The shutoffs have inspired massive local mobilization: Four emergency water stations like the one in Brightmoor have sprung up around the city. The stations take monetary and bottled water donations and annually distribute 130 – 150 tons of water. Volunteers even drop off water directly to the homes of those who are unable to pick it up. The drop-offs often happen at night, so nosy neighbors will be less likely to call CPS.
Detroiters are also helping each other informally. Those who have water can run foodgrade hoses to supply neighbors who don’t. Some without water simply do their own plumbing to bypass the water meter. A special tool can be used to (illegally) turn the water valve back on. Those with the tool lend it freely to neighbors.

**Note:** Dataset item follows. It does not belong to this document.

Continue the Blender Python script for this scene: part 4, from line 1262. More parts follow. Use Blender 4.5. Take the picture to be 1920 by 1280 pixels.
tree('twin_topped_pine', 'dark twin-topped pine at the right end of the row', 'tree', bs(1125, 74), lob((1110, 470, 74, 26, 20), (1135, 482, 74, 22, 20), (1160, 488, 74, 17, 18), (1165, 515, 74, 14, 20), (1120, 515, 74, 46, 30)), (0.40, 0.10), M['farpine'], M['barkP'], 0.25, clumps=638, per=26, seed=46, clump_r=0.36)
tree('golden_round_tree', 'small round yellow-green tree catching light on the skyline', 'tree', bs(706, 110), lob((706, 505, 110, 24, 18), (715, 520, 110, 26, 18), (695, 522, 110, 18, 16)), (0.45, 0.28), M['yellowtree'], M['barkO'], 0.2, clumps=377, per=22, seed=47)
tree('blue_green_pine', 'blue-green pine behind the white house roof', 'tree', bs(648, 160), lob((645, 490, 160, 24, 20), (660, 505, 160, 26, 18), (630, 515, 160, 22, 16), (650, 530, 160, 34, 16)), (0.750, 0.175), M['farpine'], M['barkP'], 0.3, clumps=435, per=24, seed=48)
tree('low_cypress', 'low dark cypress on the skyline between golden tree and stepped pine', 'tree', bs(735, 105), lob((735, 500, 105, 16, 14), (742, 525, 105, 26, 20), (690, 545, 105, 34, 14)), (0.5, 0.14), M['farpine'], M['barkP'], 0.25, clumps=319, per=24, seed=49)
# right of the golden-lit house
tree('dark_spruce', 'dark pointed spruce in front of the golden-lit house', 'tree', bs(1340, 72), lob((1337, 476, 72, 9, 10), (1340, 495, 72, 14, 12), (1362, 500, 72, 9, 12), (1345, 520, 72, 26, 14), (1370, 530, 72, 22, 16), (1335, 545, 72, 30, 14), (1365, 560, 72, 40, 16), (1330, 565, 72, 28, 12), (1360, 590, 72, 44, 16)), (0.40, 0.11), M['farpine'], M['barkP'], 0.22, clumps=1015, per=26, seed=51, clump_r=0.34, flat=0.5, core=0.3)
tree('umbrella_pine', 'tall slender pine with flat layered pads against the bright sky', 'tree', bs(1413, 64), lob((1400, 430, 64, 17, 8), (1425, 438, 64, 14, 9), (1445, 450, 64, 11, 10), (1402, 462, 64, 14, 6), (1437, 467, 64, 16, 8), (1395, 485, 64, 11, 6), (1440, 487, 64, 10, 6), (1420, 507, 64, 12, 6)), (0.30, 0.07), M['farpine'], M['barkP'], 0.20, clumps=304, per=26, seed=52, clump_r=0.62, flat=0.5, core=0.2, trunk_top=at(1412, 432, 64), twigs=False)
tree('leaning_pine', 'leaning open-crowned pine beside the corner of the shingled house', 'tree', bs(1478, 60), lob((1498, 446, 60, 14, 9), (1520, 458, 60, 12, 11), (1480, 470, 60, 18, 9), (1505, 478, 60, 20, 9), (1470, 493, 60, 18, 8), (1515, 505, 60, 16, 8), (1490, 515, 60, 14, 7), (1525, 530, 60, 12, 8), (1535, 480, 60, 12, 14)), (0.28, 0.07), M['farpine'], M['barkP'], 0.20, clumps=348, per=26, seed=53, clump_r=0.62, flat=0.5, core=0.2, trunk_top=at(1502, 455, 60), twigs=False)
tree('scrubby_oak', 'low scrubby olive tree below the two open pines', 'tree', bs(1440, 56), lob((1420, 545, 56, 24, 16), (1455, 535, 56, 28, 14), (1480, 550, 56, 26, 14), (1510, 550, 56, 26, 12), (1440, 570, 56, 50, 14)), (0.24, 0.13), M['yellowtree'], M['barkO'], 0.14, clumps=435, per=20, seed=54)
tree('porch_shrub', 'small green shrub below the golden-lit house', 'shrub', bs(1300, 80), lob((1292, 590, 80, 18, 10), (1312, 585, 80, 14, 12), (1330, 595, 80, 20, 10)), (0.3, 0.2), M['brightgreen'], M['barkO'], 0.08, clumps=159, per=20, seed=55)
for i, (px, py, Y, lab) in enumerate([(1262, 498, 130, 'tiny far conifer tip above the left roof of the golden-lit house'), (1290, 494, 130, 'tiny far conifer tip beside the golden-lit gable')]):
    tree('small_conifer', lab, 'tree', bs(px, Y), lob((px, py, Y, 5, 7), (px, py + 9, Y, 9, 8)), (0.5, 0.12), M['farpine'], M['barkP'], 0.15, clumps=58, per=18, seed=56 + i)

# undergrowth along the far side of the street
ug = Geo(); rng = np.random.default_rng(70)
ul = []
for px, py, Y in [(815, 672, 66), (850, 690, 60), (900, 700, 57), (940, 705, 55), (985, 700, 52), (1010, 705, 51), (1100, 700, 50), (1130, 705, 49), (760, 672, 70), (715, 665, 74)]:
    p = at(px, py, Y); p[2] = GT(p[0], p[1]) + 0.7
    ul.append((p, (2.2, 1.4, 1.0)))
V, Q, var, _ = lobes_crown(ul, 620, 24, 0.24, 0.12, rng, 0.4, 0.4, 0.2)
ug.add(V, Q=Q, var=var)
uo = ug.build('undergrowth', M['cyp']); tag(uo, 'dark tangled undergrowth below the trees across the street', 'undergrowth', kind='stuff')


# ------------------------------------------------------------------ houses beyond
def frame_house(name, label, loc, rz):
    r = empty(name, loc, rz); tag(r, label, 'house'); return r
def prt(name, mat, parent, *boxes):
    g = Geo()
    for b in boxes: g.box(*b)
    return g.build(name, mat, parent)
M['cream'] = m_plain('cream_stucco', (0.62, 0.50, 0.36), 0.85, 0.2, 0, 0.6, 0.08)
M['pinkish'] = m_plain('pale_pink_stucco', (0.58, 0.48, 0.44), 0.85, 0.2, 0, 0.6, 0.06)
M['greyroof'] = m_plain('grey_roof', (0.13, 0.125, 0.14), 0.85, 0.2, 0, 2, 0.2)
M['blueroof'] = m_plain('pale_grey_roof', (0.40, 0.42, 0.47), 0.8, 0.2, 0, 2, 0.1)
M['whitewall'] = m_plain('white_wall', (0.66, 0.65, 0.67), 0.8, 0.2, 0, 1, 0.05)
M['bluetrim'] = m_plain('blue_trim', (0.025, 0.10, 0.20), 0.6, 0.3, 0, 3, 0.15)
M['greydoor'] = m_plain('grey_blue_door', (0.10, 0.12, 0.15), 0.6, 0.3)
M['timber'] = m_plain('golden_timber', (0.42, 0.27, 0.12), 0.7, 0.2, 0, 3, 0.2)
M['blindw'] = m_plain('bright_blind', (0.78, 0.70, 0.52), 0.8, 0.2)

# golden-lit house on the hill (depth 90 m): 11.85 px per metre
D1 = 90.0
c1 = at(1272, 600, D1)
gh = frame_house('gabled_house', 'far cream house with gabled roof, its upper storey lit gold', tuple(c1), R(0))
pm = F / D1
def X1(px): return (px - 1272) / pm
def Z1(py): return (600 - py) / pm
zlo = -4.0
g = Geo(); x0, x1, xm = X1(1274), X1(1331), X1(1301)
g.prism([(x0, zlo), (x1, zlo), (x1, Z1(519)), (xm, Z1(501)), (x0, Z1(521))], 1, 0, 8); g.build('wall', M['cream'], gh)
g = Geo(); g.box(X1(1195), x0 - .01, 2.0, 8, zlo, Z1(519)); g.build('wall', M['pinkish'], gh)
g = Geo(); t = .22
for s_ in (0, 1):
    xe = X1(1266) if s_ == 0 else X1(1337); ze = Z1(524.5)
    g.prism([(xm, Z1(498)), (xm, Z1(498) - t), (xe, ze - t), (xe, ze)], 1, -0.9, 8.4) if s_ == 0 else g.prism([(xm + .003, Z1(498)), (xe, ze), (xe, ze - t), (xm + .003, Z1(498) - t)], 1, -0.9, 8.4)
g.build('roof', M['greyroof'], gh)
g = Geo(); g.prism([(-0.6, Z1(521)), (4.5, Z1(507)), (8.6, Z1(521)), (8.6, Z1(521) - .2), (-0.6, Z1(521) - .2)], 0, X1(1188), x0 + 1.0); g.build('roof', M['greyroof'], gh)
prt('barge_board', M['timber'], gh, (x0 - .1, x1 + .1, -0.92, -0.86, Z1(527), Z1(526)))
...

The Michigan National Lawyers Guild reports that some people with illegal water hook-ups have been prosecuted for “malicious destruction of utility property,” a felony. Monica LewisPatrick, president and CEO of We The People of Detroit, calls for the “decriminalization of people’s access to water.” Water isn’t meant to be “named and claimed,” she says. “Every living thing has a right to water.”
The water shutoffs are traumatic, says Blakely, but it has also brought people together. “You don’t just think about yourself, you think about everyone,” she says. “It’s awful beautiful. We come together through love and mutual aid, and make sure everyone has what they need.”